Prisoners of Our Own Device
December 5 – 28, 1996
“Prisoners of Our Own Device” is an extended series of view camera photographs captured on the back roads of California, Nevada and Arizona. Over the course of two decades, starting in the 1990s, the project transitioned from black and white, printed in the darkroom (as shown at Blue Sky) to color images scanned and printed digitally on fine art papers.
I viewed the carelessly abused landscape of the West as a metaphor for capitalist greed and settler colonialism. The series also drew on my love/hate relationship with classic landscape photography.
POOD was exhibited and published several times in the US and other countries.
This is the original statement for the 1996 show at Blue Sky:
Are those shining condos on the hill a science-fiction utopia or an arrogant disaster? Is that pretty Sierra Club calendar an ecological statement or romantic escapism?

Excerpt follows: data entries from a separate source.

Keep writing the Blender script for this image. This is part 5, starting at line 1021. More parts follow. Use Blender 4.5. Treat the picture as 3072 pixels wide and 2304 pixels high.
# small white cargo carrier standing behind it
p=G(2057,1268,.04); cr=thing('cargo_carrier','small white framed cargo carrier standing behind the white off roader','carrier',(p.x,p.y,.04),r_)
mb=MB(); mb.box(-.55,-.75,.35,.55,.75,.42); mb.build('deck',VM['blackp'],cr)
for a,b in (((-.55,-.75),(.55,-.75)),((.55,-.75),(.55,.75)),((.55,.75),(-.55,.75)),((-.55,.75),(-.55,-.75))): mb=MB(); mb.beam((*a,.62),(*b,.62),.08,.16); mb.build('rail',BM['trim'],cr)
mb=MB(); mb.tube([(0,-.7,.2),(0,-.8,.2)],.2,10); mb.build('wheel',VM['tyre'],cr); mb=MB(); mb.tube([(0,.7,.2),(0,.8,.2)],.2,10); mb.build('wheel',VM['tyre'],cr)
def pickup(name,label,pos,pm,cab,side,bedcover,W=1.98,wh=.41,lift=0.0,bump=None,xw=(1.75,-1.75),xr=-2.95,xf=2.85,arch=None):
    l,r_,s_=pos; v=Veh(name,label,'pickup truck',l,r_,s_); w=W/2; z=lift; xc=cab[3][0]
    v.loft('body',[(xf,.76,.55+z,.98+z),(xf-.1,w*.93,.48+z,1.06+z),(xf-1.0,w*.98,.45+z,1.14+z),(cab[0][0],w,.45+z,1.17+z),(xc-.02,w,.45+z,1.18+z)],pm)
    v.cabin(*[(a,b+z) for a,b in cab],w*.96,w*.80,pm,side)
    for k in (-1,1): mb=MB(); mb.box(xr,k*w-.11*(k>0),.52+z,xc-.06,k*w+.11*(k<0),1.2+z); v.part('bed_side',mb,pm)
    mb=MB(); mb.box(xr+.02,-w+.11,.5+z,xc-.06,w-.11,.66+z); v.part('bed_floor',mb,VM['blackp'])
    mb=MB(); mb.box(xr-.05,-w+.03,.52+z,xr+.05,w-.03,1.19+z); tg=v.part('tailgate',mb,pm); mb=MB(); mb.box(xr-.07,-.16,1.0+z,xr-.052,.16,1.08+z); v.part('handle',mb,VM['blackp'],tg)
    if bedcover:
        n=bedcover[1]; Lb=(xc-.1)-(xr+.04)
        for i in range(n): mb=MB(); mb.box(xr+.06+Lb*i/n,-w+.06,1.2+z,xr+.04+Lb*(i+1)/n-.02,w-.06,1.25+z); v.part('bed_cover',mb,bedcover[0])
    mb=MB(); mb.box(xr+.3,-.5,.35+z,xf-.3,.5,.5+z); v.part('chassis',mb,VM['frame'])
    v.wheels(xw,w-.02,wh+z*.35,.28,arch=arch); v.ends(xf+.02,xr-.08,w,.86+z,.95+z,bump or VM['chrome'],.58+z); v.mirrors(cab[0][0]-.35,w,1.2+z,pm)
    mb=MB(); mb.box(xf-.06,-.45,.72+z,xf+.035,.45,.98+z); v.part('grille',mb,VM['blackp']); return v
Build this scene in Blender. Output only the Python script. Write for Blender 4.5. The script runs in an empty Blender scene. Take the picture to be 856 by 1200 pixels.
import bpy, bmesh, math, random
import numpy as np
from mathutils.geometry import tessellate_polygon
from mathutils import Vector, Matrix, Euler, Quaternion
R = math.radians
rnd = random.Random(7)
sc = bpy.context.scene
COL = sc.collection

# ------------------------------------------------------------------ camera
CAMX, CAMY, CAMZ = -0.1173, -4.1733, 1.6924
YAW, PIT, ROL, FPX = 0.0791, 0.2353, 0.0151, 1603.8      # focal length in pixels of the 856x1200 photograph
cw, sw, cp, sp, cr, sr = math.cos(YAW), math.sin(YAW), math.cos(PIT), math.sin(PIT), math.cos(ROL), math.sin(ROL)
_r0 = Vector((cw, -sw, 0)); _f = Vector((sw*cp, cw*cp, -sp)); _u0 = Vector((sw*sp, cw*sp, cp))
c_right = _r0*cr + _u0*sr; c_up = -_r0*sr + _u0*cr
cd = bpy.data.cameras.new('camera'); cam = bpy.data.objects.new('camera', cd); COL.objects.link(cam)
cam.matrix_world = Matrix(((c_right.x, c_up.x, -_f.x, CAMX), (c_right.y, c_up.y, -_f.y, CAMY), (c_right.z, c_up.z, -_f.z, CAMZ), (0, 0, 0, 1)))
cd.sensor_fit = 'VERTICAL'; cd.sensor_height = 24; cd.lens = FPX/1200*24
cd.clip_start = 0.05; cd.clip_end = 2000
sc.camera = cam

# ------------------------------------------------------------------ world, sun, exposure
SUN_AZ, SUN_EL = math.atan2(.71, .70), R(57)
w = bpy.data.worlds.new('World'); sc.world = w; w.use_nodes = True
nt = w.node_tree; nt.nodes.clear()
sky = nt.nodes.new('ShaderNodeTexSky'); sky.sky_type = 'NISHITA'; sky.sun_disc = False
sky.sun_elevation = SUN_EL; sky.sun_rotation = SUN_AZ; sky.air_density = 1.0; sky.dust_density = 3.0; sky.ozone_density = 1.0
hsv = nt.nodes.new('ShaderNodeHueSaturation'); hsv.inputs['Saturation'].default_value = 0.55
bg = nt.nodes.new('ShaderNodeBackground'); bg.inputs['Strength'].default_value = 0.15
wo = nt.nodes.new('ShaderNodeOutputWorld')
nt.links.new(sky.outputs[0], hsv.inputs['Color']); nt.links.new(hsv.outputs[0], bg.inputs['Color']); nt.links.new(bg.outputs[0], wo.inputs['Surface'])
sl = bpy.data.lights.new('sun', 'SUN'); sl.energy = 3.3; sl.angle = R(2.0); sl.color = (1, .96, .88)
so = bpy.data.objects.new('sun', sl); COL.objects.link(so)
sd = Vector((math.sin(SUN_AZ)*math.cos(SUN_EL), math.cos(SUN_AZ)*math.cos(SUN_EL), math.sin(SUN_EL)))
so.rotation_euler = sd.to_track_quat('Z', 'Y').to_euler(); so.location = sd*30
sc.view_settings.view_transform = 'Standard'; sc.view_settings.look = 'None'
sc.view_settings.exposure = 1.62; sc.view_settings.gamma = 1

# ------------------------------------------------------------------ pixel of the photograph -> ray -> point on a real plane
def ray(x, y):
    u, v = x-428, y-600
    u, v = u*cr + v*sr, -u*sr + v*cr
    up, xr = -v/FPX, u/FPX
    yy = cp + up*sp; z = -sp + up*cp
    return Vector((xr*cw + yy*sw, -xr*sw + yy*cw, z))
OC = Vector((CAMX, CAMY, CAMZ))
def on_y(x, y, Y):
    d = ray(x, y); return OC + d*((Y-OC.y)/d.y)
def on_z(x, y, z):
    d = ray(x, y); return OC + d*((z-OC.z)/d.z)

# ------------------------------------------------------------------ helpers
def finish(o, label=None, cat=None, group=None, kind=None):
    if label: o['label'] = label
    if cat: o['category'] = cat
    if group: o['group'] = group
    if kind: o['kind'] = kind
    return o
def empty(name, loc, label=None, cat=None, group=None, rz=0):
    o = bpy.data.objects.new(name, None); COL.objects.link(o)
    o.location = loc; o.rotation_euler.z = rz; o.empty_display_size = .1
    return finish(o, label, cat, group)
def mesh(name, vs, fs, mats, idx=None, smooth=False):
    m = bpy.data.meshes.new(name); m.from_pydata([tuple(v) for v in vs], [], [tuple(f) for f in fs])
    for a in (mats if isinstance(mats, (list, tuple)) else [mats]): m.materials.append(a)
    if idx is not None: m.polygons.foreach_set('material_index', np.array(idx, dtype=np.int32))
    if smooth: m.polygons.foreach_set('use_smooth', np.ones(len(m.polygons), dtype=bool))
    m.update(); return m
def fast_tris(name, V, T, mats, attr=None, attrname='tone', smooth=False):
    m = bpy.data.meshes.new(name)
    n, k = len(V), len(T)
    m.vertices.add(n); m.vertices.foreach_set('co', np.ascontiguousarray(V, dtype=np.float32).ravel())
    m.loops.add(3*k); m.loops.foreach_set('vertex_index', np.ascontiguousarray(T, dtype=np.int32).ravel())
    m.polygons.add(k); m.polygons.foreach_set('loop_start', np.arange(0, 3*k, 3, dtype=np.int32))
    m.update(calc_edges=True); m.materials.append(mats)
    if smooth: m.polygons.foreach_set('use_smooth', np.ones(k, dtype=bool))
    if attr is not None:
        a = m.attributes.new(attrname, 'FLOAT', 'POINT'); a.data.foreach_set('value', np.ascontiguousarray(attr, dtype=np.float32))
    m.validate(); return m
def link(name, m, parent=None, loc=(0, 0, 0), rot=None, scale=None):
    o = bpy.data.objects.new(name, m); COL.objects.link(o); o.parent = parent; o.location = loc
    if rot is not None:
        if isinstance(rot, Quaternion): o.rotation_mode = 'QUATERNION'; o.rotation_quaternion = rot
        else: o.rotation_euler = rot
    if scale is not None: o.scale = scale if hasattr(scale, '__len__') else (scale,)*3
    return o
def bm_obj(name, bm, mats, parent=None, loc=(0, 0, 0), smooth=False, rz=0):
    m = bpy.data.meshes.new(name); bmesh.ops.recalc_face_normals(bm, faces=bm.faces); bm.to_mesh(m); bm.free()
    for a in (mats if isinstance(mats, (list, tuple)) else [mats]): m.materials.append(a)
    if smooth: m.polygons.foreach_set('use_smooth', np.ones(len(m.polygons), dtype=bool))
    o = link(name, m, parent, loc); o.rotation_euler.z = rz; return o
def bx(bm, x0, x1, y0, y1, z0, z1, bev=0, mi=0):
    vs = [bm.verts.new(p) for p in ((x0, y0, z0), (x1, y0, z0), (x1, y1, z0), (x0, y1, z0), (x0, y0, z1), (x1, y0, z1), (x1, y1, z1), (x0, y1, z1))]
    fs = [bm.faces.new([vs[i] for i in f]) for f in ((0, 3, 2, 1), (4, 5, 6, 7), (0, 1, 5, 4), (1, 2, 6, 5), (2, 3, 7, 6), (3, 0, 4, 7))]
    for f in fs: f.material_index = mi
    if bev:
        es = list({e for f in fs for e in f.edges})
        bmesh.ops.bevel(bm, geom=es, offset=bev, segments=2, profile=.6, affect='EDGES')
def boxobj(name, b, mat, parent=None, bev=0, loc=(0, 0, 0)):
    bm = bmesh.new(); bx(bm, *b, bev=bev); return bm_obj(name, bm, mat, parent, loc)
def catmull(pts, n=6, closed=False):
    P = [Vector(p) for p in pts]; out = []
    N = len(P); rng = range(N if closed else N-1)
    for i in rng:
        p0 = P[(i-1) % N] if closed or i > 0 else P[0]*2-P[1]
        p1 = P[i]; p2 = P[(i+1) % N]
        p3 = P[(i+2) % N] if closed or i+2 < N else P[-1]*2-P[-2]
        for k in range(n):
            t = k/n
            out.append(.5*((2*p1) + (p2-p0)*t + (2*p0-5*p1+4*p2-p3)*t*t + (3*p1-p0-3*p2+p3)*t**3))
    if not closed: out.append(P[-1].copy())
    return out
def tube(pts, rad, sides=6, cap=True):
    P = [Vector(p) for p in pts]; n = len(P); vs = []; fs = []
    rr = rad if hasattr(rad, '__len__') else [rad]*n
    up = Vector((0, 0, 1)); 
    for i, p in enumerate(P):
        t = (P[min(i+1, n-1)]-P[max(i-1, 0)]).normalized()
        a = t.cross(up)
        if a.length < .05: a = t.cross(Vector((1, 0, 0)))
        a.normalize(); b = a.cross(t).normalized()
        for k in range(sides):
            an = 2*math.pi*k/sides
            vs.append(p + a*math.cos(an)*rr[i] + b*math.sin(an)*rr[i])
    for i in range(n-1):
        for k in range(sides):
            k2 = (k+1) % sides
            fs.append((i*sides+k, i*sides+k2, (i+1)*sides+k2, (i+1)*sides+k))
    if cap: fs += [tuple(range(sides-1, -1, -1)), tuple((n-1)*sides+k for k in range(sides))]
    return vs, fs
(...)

The way we plunder the natural world reveals more than environmental blindness. The scars we leave on the land betray a wider addiction to conquest and domination; a constant, casual recourse to hypocrisy and denial. We benefit from the machinery of plunder, but are ultimately trapped by it. No wonder even our own captive, domesticated landscape reproaches us.
David Stock has been photographing actively since 1965. His current photographs are social landscapes and complex street scenes. These investigate the contradictions, humor and beauty of city life, and the drama of human struggle with the natural world.
Stock’s photography has been widely exhibited and published in the US and abroad. He lives in New York City, and shows new work regularly at 440 Gallery in Brooklyn.